Momentum vs Velocity
A physicist acquaintance recently wrote the following in an email to myself and a few others:
I’m embarrassed to reveal my ignorance of elementary quantum mechanics, but I hope one of you won’t mind filling this small gap in my knowledge: when considering a single particle of mass m, is there any inherent difficulty with defining a velocity operator by simply dividing the momentum operator by m?
Most people sent in their replies within a day or two, but I spent a while chewing over the question because (in all honesty) it was something that had puzzled me as a quantum physics undergraduate, and it occurred to me now that I had simply forgotten my initial feeling of puzzlement and had never found the time in my busy academic life to sit down and work out an answer for myself.
You see, in Newtonian mechanics, velocity is usually introduced before momentum, as it is something we can readily see with our own eyes: we can much more easily judge the velocity of a moving object relative to ourselves than we can its momentum. That's because the velocity depends purely on the path the object takes as it moves through space, whereas the momentum depends also on its mass, and we cannot easily intuit the mass an object just by looking at it. Specifically, the momentum is related to velocity by the deceptively simple equation p = mv.

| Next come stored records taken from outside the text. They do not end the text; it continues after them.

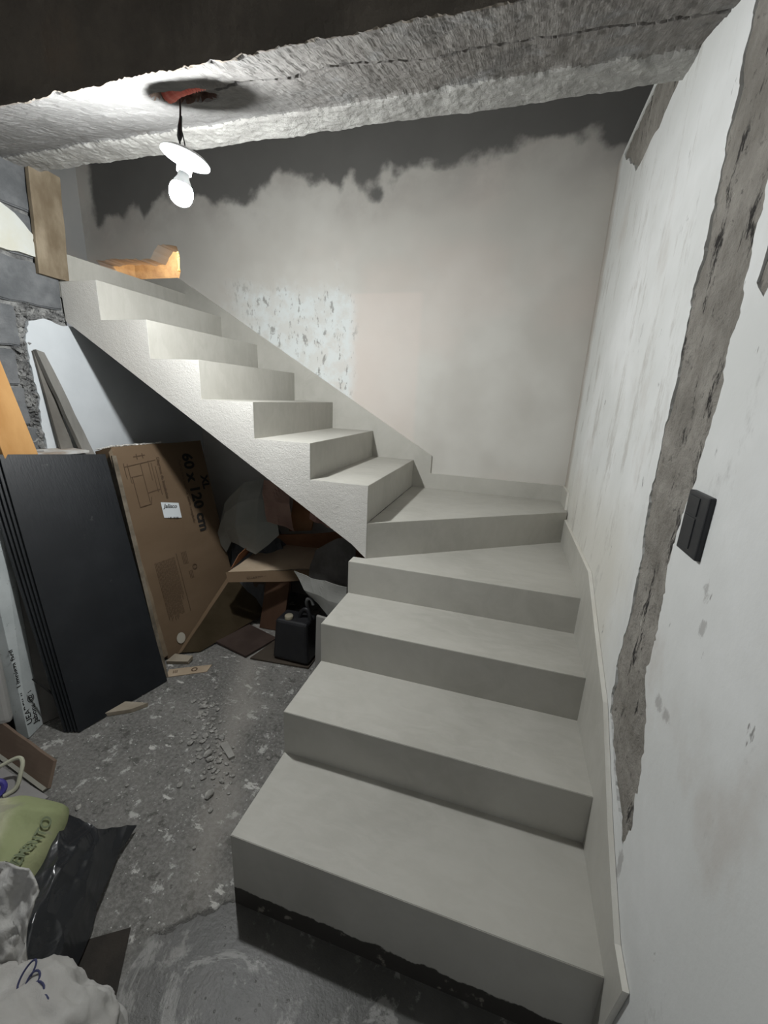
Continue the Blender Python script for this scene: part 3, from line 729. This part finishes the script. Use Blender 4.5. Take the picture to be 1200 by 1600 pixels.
# grey board behind the black panels with a black strap
gb = thing('grey_board', 'broad grey panel standing between the black panels and the narrow white carton', 'board', (-2.28, .35, 0))
GREYB = simple('dull_grey_board', (.17, .165, .155), (.23, .22, .205), 4, .8, .2, .1, 40)
part('panel', slab([V(-2.262, .302, .004), V(-2.175, .50, .004), V(-2.50, .69, 1.20), V(-2.565, .42, 1.215)], .03, .002, nP), GREYB, gb)
bm = bmesh.new(); tube(bm, [(-2.236, .300, .262), (-2.19, .345, .15), (-2.148, .388, .035)], .0045, 8)
part('strap', bm, BLACKWIRE, gb)
# narrow white carton with lettering
WC = Mat('speckled_white_carton', .7, .25)
c = WC.mix(WC.ramp(WC.noise(5, 4), .3, .7), (.40, .43, .43), (.50, .53, .53))
c = WC.mix(WC.math('MULTIPLY', WC.ramp(WC.noise(60, 4, .6), .64, .7), .6), c, (.2, .2, .19)); WC.col(c); WC = WC.m
C0, C1, C2, C3 = V(-2.228, .236, .004), V(-2.254, .312, .004), V(-2.535, .50, 1.19), V(-2.535, .40, 1.19)
cu_ = (C1 - C0); cv_ = (C3 - C0)
wc = thing('white_carton', 'narrow speckled white carton with black lettering leaning at the left edge', 'carton', C0)
nC = cu_.cross(cv_).normalized()
if nC.x < 0: nC = -nC
part('carton_body', slab([C0, C1, C2, C3], .05, .002, -nC), WC, wc)
def cp(u, v): return C0 + cu_ * u + (C3 - C0 + (C2 - C3 - cu_) * u) * v + nC * .002
dn = (C0 - C3).normalized(); sd_ = cu_.normalized()
def ctext(t, s, u, v, name='printed_text', flip=False):
    x = -dn if not flip else dn; y = -sd_ if not flip else sd_
    part(name, text_bm(t, s, cp(u, v), x, y, bold=.0004), INK, wc)
ctext('Jabone', .034, .72, .025); ctext('@ f /pabrosdesign', .036, .66, .105); ctext('UEARFILIL', .036, .36, .04); ctext('Limpieza facil', .032, .18, .185)
# pale rounded foam edge at frame left
bm = slab([V(-2.42, .05, .12), V(-2.262, .205, .10), V(-2.60 + .05, .38, 1.15), V(-2.57, .15, 1.15)], .05, .018, -nC)
tag(link('foam_slab', bm, simple('grey_white_foam', (.30, .295, .28), (.38, .37, .355), 5, .8)), 'pale grey foam slab with a rounded corner left of the lettered white carton', 'foam')

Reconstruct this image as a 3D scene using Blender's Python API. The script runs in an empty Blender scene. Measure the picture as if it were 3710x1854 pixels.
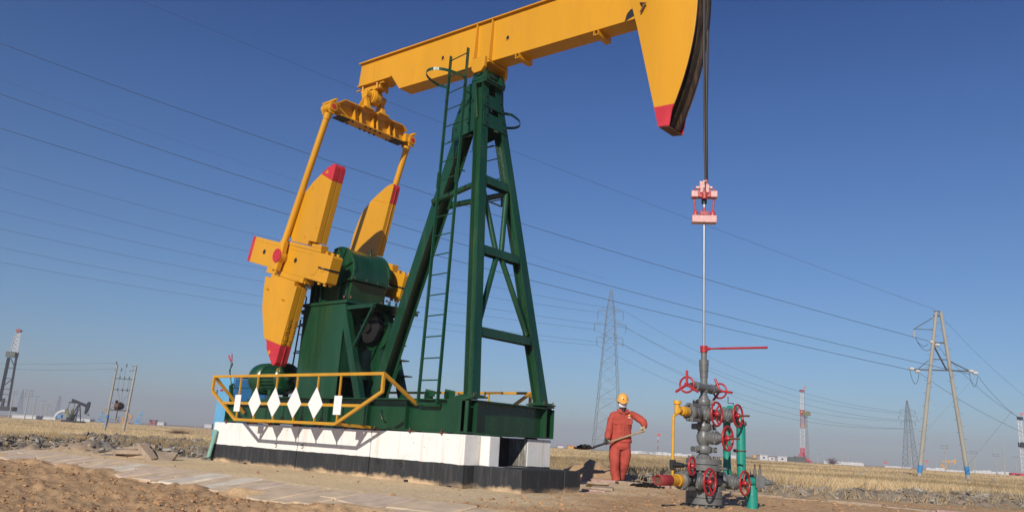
import bpy, bmesh, math, random
import numpy as np
from mathutils import Vector, Matrix
random.seed(7); rng = np.random.default_rng(11)
PI = math.pi
S = bpy.context.scene
COL = S.collection

# ------------------------------------------------------------------ camera, world, sun
FPX = 2878.9                                   # focal length for a 3710 px wide frame (28 mm)
YAW, PITCH, ROLL = -0.71645, 0.23185, 0.05852
CAM = Vector((7.784, -9.190, 0.623))
def cam_axes():
    cy, sy = math.cos(YAW), math.sin(YAW); cp, sp = math.cos(PITCH), math.sin(PITCH)
    f = Vector((sy*cp, cy*cp, sp)); r = Vector((cy, -sy, 0)); u = r.cross(f)
    cr, sr = math.cos(ROLL), math.sin(ROLL)
    return cr*r + sr*u, -sr*r + cr*u, f
CR, CU, CF = cam_axes()
cam = bpy.data.cameras.new('camera'); camo = bpy.data.objects.new('camera', cam); COL.objects.link(camo)
cam.sensor_width = 36; cam.lens = FPX/3710*36; cam.clip_end = 6000; cam.clip_start = 0.05
camo.matrix_world = Matrix(((CR.x, CU.x, -CF.x, CAM.x), (CR.y, CU.y, -CF.y, CAM.y), (CR.z, CU.z, -CF.z, CAM.z), (0, 0, 0, 1)))
S.camera = camo
S.view_settings.view_transform = 'Standard'; S.view_settings.look = 'None'
S.view_settings.exposure = 0.0; S.view_settings.gamma = 1.0

SUNV = Vector((0.327, -0.843, 0.428)).normalized()      # towards the sun, read from the rail's shadow
sel = math.asin(SUNV.z); saz = math.atan2(SUNV.x, SUNV.y)
W = bpy.data.worlds.new('World'); S.world = W; W.use_nodes = True
nt = W.node_tree; bg = nt.nodes['Background']
sky = nt.nodes.new('ShaderNodeTexSky'); sky.sky_type = 'NISHITA'; sky.sun_disc = False
sky.sun_elevation = sel; sky.sun_rotation = saz
sky.air_density = 1.0; sky.dust_density = 0.35; sky.ozone_density = 8.0; sky.altitude = 0
tn = nt.nodes.new('ShaderNodeMix'); tn.data_type = 'RGBA'; tn.blend_type = 'MULTIPLY'; tn.inputs[0].default_value = 1; tn.inputs[7].default_value = (.86, .94, 1.12, 1)
nt.links.new(sky.outputs[0], tn.inputs[6])
# the dry winter sky is deeper overhead and paler low down than the clear-air model: grade by elevation
gc = nt.nodes.new('ShaderNodeTexCoord'); gs = nt.nodes.new('ShaderNodeSeparateXYZ'); gr_ = nt.nodes.new('ShaderNodeValToRGB'); gm = nt.nodes.new('ShaderNodeMix'); gm.data_type = 'RGBA'; gm.blend_type = 'MULTIPLY'; gm.inputs[0].default_value = 1
nt.links.new(gc.outputs['Generated'], gs.inputs[0]); nt.links.new(gs.outputs['Z'], gr_.inputs['Fac'])
el = gr_.color_ramp.elements; el[0].position = 0.0; el[0].color = (.725, .65, .525, 1); el[1].position = .53; el[1].color = (.31, .39, .465, 1)
for p_, c_ in ((.16, (.725, .64, .525)), (.30, (.60, .58, .53)), (.40, (.50, .52, .52))): e_ = el.new(p_); e_.color = (*c_, 1)
nt.links.new(tn.outputs[2], gm.inputs[6]); nt.links.new(gr_.outputs['Color'], gm.inputs[7]); nt.links.new(gm.outputs[2], bg.inputs['Color']); bg.inputs['Strength'].default_value = 0.15   # the grading ramp is stored at half value
sun = bpy.data.lights.new('sun', 'SUN'); suno = bpy.data.objects.new('sun', sun); COL.objects.link(suno)
sun.energy = 4.9; sun.angle = math.radians(0.53); sun.color = (1.0, 0.93, 0.82)
suno.rotation_euler = SUNV.to_track_quat('Z', 'Y').to_euler()

# ------------------------------------------------------------------ pixel -> point helpers (3710 px photograph)
def ray(px, py): return CF + CR*((px-1855)/FPX) - CU*((py-927)/FPX)
def PY(px, py, y): d = ray(px, py); return CAM + d*((y-CAM.y)/d.y)
def PX(px, py, x): d = ray(px, py); return CAM + d*((x-CAM.x)/d.x)
def PZ(px, py, z): d = ray(px, py); return CAM + d*((z-CAM.z)/d.z)
def PD(px, py, dep): return CAM + ray(px, py)*dep
RH = Vector((math.cos(YAW), -math.sin(YAW), 0)); FH = Vector((math.sin(YAW), math.cos(YAW), 0))   # horizontal right / forward

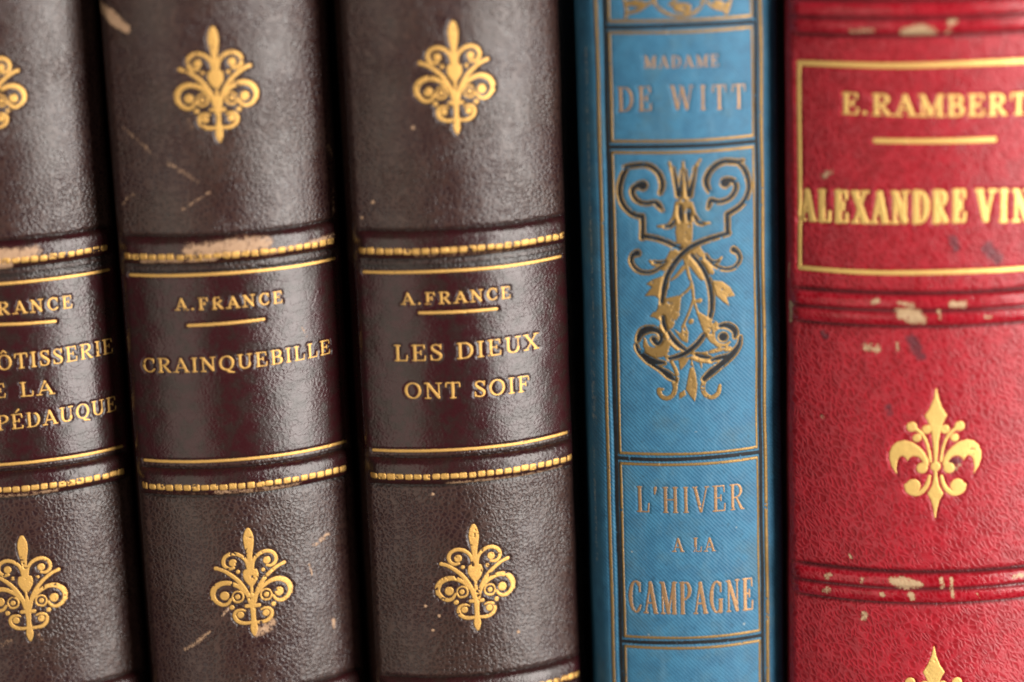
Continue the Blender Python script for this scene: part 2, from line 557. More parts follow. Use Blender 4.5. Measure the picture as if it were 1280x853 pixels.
    if ch == 'W':
        return 1.1, [[(.11, 1 - T, T), (.33, T, T)], [(.55, y1, t), (.35, y0, t)], [(.55, 1 - T, T), (.77, T, T)], [(1.0, y1, t), (.79, y0, t)], ser(.1, y1), ser(1.0, y1), ser(.53, y1)]
    if ch == 'X':
        return .76, [[(.13, 1 - T, T), (.63, T, T)], [(.62, y1, t), (.14, y0, t)], ser(.12, y0), ser(.12, y1), ser(.64, y0), ser(.64, y1)]
    if ch == '.':
        return .26, [[(.1, T, T), (.101, T, T)]]
    if ch == "'":
        return .26, [[(.12, .95, T), (.09, .72, t)]]
    return .34, []


# ------------------------------------------------------------------ a book
class Book:
    """local frame: x across the spine, y into the shelf, z up; v is height relative to the picture's middle"""
    def __init__(self, name, x, y, yaw, lean, a, sag, bottom, top, label, group=None, kind='arc', depth=118.):
        self.x, self.y, self.yaw, self.lean, self.a, self.bottom, self.top = x, y, rad(yaw), rad(lean), a, bottom, top
        self.sag, self.depth = sag, depth
        # half profile
        R_ = (a * a + sag * sag) / (2 * sag)
        if kind == 'arc':
            xe, xf = .945 * a, a
        else:
            xe, xf = a + .9, a + 3.8
        th1 = math.asin(xe / R_)
        pts = [(R_ * math.sin(q), R_ - R_ * math.cos(q)) for q in np.linspace(0, th1, 80)]
        rc = (xf - xe) / (1 - math.sin(th1))
        cx, cy = xe - rc * math.sin(th1), pts[-1][1] + rc * math.cos(th1)
        pts += [(cx + rc * math.sin(q), cy - rc * math.cos(q)) for q in np.linspace(th1, math.pi / 2, 30)[1:]]
        self.yjoint = pts[-1][1]
        pts += [(xf, self.yjoint + q) for q in np.linspace(0, 9, 12)[1:]]
        P = np.array(pts)
        P = np.concatenate([P[:0:-1] * [-1, 1], P])
        ds = np.concatenate([[0], np.cumsum(np.hypot(*np.diff(P, axis=0).T))])
        ds -= ds[-1] / 2
        tx, ty = np.gradient(P[:, 0], ds), np.gradient(P[:, 1], ds)
        L = np.hypot(tx, ty)
        self.tab = (ds, P[:, 0], P[:, 1], ty / L, -tx / L)
        self.smax = ds[-1]
        self.sarc = R_ * th1
        self.xf = xf
        # the thing itself: an Empty at the base
        o = bpy.data.objects.new(name, None)
        o.empty_display_size = .02
        COL.objects.link(o)
        Rm = Matrix.Rotation(self.yaw, 4, 'Z') @ Matrix.Rotation(-self.lean, 4, 'Y')
        base = Rm @ Matrix.Translation((0, 0, bottom * K))
        o.matrix_world = Matrix.Translation((x * K, y * K, 0)) @ base
        o['label'], o['category'] = label, 'book'
        if group:
            o['group'] = group
        self.root = o
        self.tooling = []                      # shapes pressed into the spine
        self.scuffs, self.stains, self.grooves, self.labels = [], [], [], []

    def base(self, s, v, off=0.):
        ds, X, Y, NX, NY = self.tab
        x = np.interp(s, ds, X) + off * np.interp(s, ds, NX)
        y = np.interp(s, ds, Y) + off * np.interp(s, ds, NY)
        return x, y, np.asarray(v, float) + 0 * x

    def loc(self, s, v, off):
        """local mesh coordinates in metres"""
        x, y, z = self.base(s, v, off)
        return np.stack([x, y, z - self.bottom], -1) * K

    def proj(self, s, v):
        x, y, z = self.base(s, v)
        c, n = math.cos(self.lean), math.sin(self.lean)
        x, z = c * x - n * z, n * x + c * z
        c, n = math.cos(self.yaw), math.sin(self.yaw)
        x, y = c * x - n * y, n * x + c * y
        P = np.stack([x + self.x, y + self.y, z], -1) - _C
        w = P @ _f
        return np.array([640 + CF * (P @ _r) / w, 426.5 - CF * (P @ _u) / w])

    def at(self, px, py):
        """spine coordinates (s, v) of the place seen at a photo pixel"""
        c0 = self.proj(0., -(py - 426.5) * .117)
        q = np.array([np.clip((px - c0[0]) * .117, -self.sarc, self.sarc), -(py - 426.5) * .117])
        for _ in range(14):
            p = self.proj(*q)
            h = 1e-3
            J = np.stack([(self.proj(q[0] + h, q[1]) - p) / h, (self.proj(q[0], q[1] + h) - p) / h], 1)
            st = np.linalg.solve(J + 1e-9 * np.eye(2), np.array([px, py]) - p)
            q = q + np.clip(st, -3, 3)
            q[0] = np.clip(q[0], -self.sarc * 1.25, self.sarc * 1.25)
        return q

    # ---- surface relief of the leather
    def relief(self, s, v):
        d = .16 * (vnoise(s / 9, v / 9, self.x) - .5) + .05 * (vnoise(s / 2.6, v / 2.6, self.x + 3) - .5)
        for vc, w, dep in self.grooves:
            d = d - dep * np.exp(-((v - vc) / w) ** 2) * sstep(self.sarc * 1.12, self.sarc * .9, np.abs(s))
        return d

    def sample(self, s, v):
        """bilinear look-up of the finished spine relief"""
        i = np.clip(np.interp(s, self.sa, np.arange(len(self.sa))), 0, len(self.sa) - 1.001)
        j = np.clip(np.interp(v, self.va, np.arange(len(self.va))), 0, len(self.va) - 1.001)
        a, b = i.astype(int), j.astype(int)
        u, w = i - a, j - b
        D = self.D
        return D[a, b] * (1 - u) * (1 - w) + D[a + 1, b] * u * (1 - w) + D[a, b + 1] * (1 - u) * w + D[a + 1, b + 1] * u * w

    # ---- drawing
    def px_tf(self, ox, oy, sc):
        """points given in an enlarged crop of the photo -> spine coordinates"""
        mmpp = np.hypot(*(self.at(ox + 101, oy + 60) - self.at(ox + 100, oy + 60)))

        def tf(pts):
            out = []
            for p in pts:
                q = self.at(ox + p[0] / sc, oy + p[1] / sc)
                out.append((q[0], q[1], (p[2] if len(p) > 2 else 0) / sc * mmpp))
            return out
        return tf

    def text(self, txt, pl, pr, cap, T=.09, t=.042, sf=.13, gap=.10):
        a, b = self.at(*pl), self.at(*pr)
        m = ((pl[0] + pr[0]) / 2, (pl[1] + pr[1]) / 2)
        H = self.at(m[0], m[1] - cap)[1] - self.at(*m)[1]
        G = [glyph(c, T, t, sf) for c in txt]
        total = sum(g[0] + gap for g in G) - gap
        sh = Shape()
        x = 0.
        k = (b[0] - a[0]) / total
        for w, strokes in G:
            for stq in strokes:
                pts = []
                for q in stq:
                    s = a[0] + (x + q[0]) * k
                    f = (s - a[0]) / (b[0] - a[0])
                    pts.append((s, a[1] + f * (b[1] - a[1]) + q[1] * H, q[2] * H))
                sh.stroke(pts, smooth=False)
            x += w + gap
        return sh

    def rule(self, pl, pr, px, extend=True):
        a, b = self.at(*pl), self.at(*pr)
        r = px * .117 / 2
        sh = Shape()
        sh.stroke([(a[0], a[1], r), (b[0], b[1], r)], smooth=False)
        return sh

    def tool(self, name, sh, mat, step=.055, press=.10, lift=.07, w=.16, worn=.10, cut=None, low=0., parent=None, hfun=None, margin=0.):
        self.tooling.append(dict(name=name, sh=sh, mat=mat, step=step, press=press, lift=lift, w=w, worn=worn, cut=cut, low=low,
                                 parent=parent, hfun=hfun, margin=margin))

    # ---- build everything
    def build(self, leather, board, vlo=-62., vhi=58., ds=.13):
        s1 = np.arange(-self.sarc * 1.15, self.sarc * 1.15 + ds, ds)
        self.sa = np.concatenate([np.linspace(-self.smax, s1[0] - .5, 16), s1, np.linspace(s1[-1] + .5, self.smax, 16)])
        self.va = np.concatenate([np.linspace(self.bottom, vlo - 2, 30), np.arange(vlo, vhi, ds), np.linspace(vhi + 1, self.top, 12)])
        Sg, Vg = np.meshgrid(self.sa, self.va, indexing='ij')
        D = self.relief(Sg, Vg)
        toolA = np.zeros_like(D)
        for q in self.grooves:
            toolA = np.maximum(toolA, np.exp(-((Vg - q[0]) / (q[1] * .8)) ** 2) * sstep(self.sarc * 1.1, self.sarc * .93, np.abs(Sg)))
        for tl in self.tooling:
            if tl['hfun'] is not None or tl['press'] <= 0:
                continue
            f = tl['sh'].sdf(self.sa, self.va, .6)
            D = D - tl['press'] * sstep(.36, .10, f)
        self.D = D
        ns, nv = D.shape
        idx = np.arange(ns * nv).reshape(ns, nv)
        F = np.stack([idx[:-1, :-1], idx[1:, :-1], idx[1:, 1:], idx[:-1, 1:]], -1).reshape(-1, 4)
        V = self.loc(Sg, Vg, D).reshape(-1, 3)
        at = dict(wear=self.field(self.scuffs, Sg, Vg), stain=self.field(self.stains, Sg, Vg), tool=toolA, label=self.labelf(Sg, Vg))
        self.spine = mesh_obj('spine', V, F, leather, self.root, at)
        for tl in self.tooling:
            self.gild(tl)
        # boards and pages behind the spine
        zt = self.top - self.bottom
        y0 = self.yjoint + 2.5
        for sgn in (-1, 1):
            xa, xb = sorted((sgn * (self.xf - .12), sgn * (self.xf - 2.7)))
            box_obj('cover_board', xa, xb, y0, self.depth, 0, zt - .6, board, self.root, .5)
        box_obj('page_block', -self.xf + 2.75, self.xf - 2.75, y0 - .5, self.depth - 4, 3, zt - 3.5, M_PAGE, self.root, .6)

    def labelf(self, Sg, Vg):
        L = np.zeros_like(Sg)
        for lo, hi in self.labels:
            L = np.maximum(L, sstep(lo - .5, lo + .4, Vg) * sstep(hi + .5, hi - .4, Vg))
        return L

    def field(self, strokes, Sg, Vg):
        """wear strokes: (points with radius, strength)"""
        Wf = np.zeros_like(Sg)
        sa, va = Sg[:, 0], Vg[0]
        for pts, amp in strokes:
            sh = Shape()
            sh.stroke(pts, smooth=len(pts) > 2)
            d = sh.sdf(sa, va, 3.0)
            r = max(p[2] for p in pts)
            Wf = np.maximum(Wf, amp * sstep(r * 1.0 + .15, -r * .9, d))
        return Wf

    def scuff(self, pts, amp=.8, stain=False, px=True):
        """wear traced in photo pixels (x, y, radius)"""
        out = []
        for x, y, r in pts:
            q = self.at(x, y)
            out.append((q[0], q[1], r * .117))
        if len(out) == 1:
            out.append((out[0][0] + .01, out[0][1], out[0][2]))
        (self.stains if stain else self.scuffs).append((out, amp))

    def gild(self, tl):
        sh = tl['sh']
        x0, x1, y0, y1 = sh.bbox()
        st = tl['step']
        g = tl['margin'] + .15
        sa, va = np.arange(x0 - g, x1 + g, st), np.arange(y0 - g, y1 + g, st)
        f = sh.sdf(sa, va, .6 + tl['margin']) - tl['margin']
        Sg, Vg = np.meshgrid(sa, va, indexing='ij')
        if tl['cut'] is not None:
            f = np.maximum(f, -tl['cut'].sdf(sa, va, .6) + .02)
        f = f + .035 * (vnoise(Sg / .35, Vg / .35, 5) - .5)
        wn = .6 * vnoise(Sg / .8, Vg / .8, 11 + self.x) + .4 * vnoise(Sg / .25, Vg / .25, 21)
        f = np.maximum(f, (wn - (1 - tl['worn'] * 1.9)) * .5) if tl['worn'] > 0 else f
        P, F = march(sa, va, f)
        s, v, d = P.T
        dome = 1 - (1 - np.clip(-d / tl['w'], 0, 1)) ** 2
        if tl['hfun'] is not None:
            off = tl['hfun'](s, v) + .0
        else:
            off = self.sample(s, v)
        off = off + tl['low'] - .012 + .05 + (tl['lift'] - .038) * dome - .05 * (1 - sstep(0, .03, -d))
        mesh_obj(tl['name'], self.loc(s, v, off), F, tl['mat'], tl['parent'] or self.root)

    def band(self, vc, half, hfun, mat, scuffs=(), grooves=()):
        ds = .13
        sa = np.arange(-self.sarc * 1.12, self.sarc * 1.12, ds)
        va = np.arange(vc - half, vc + half + .05, .085)
        Sg, Vg = np.meshgrid(sa, va, indexing='ij')
        D = hfun(Sg, Vg)
        tl = np.zeros_like(D)
        for c, w in grooves:
            tl = np.maximum(tl, np.exp(-((Vg - c) / w) ** 2) * sstep(self.sarc * 1.1, self.sarc * .93, np.abs(Sg)))
        ns, nv = D.shape
        idx = np.arange(ns * nv).reshape(ns, nv)
        F = np.stack([idx[:-1, :-1], idx[1:, :-1], idx[1:, 1:], idx[:-1, 1:]], -1).reshape(-1, 4)
        old = self.scuffs
        self.scuffs = []
        for pts, amp in scuffs:
            self.scuff(pts, amp)
        wear = self.field(self.scuffs, Sg, Vg)
        self.scuffs = old
        return mesh_obj('raised_band', self.loc(Sg, Vg, D).reshape(-1, 3), F, mat, self.root,
                        dict(wear=wear, tool=tl, label=np.full(D.shape, .8), stain=np.zeros(D.shape)))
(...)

So, during my introductory courses on quantum mechanics as an undergraduate, I was puzzled when the emphasis suddenly shifted to talking about the momentum almost exclusively. To some extent this could be explained away by the emphasis on Hamiltonian mechanics in which the momentum rather than the velocity is more prominent, however, what really deepened the mystery was that in quantum mechanics of (say) a single particle moving in a potential, it actually seemed unclear how to define the velocity. Unlike momentum, which one could always safely discuss, it seemed velocity had mysteriously become persona non grata at some point during the move from classical to quantum mechanics.
But, I wondered, why should that be the case? For a single non-relativistic particle, the mass is perfectly well-defined and constant, so shouldn't that old chestnut "p = mv" still work? This was the thought that puzzled me then, until I became distracted by supposedly bigger problems; but the email from my colleague some 15 years later dredged up that old feeling of confusion as an undergraduate and brought it back to the forefront of my mind, showing me that I wasn't the only one to have briefly stumbled over this particular crevice in the curriculum.
I thought: if with all my training as a physicist I still can't come up with a good answer, then it is either time to quit physics, or else publish an article about it!
Well, after thinking about it on and off for just over a week, I send my reply to my colleagues, and it was so well received that I thought I ought to put it in my blog so that others who might have hit upon the same puzzle in their physics journey might find some solace here. The following text is my response:
I think what it boils down to is that momentum and velocity are conceptually very different things. The fact that they are connected by the simple and direct relation p = mv in nonrelativistic classical mechanics of particles is just a happy accident of that particular domain.
Conceptually, momentum is the canonical conjugate of "generalized position" (ie of the system's configuration) and as such it is well-defined in any Hamitonian theory. Velocity, on the other hand, refers to how the physical position of some more-or-less localized entity is changing in time. Which is to say: unlike momentum, which is always well-defined, velocity is only well-defined when you have something like a continuous and not too choppy trajectory.
In the case of non-relativistic QM of a single particle, you can define concepts that more-or-less correspond to velocity, under restricted conditions, but generally speaking there is no concept that neatly fits with what we want "velocity" to mean, because in QM there is not a well-defined trajectory of objects through space. The problem is that the wavefunction does not in general remain localized over time, so you have to decide on a rule for mapping it to a "position" at any given moment, in order to define a trajectory.
On one hand, if you rely on actually measuring its position at some sequence of times, you run into the problem pointed out in another reply from a colleague, who supplied the following quotation from Bohr:
Indeed, the position of an individual at two given moments can be measured with any desired degree of accuracy; but if, from such measurements, we would calculate the velocity of the individual in the ordinary way, it must be clearly realized that we are dealing with an abstraction, from which no unambiguous information concerning the previous or future behaviour of the individual can be obtained.
(Incidentally, an alternative proposal would be to measure the particle's momentum at two different times, take the average, and divide by m. Obviously this is also problematic for the same reason as averaging the position measurements over time; moreover the two methods would not necessarily agree!)
On the other hand, if you don't measure the particle, you have a spatially extended field, so it is ambiguous how to assign a "position" to it, especially if it is not sharply peaked at one place. And presuming you settle on a best way of doing that -- perhaps even treating it as akin to a mass distribution in space and defining its corresponding velocity distribution -- you run into the problem that as soon as a measurement is performed, it dramatically changes the wavefunction in a way that no physical field could possibly change, causing your "velocity" to behave in a really quite uncivilized way.
In contrast, momentum suffers none of these problems because, unlike velocity, its definition comes from "on high", bestowed by the Hamiltonian Gods as it were, and it floats freely of any concept of trajectory or spatial localization. (end of reply)
At least for me, that settles it pretty well. I hope you found it helpful.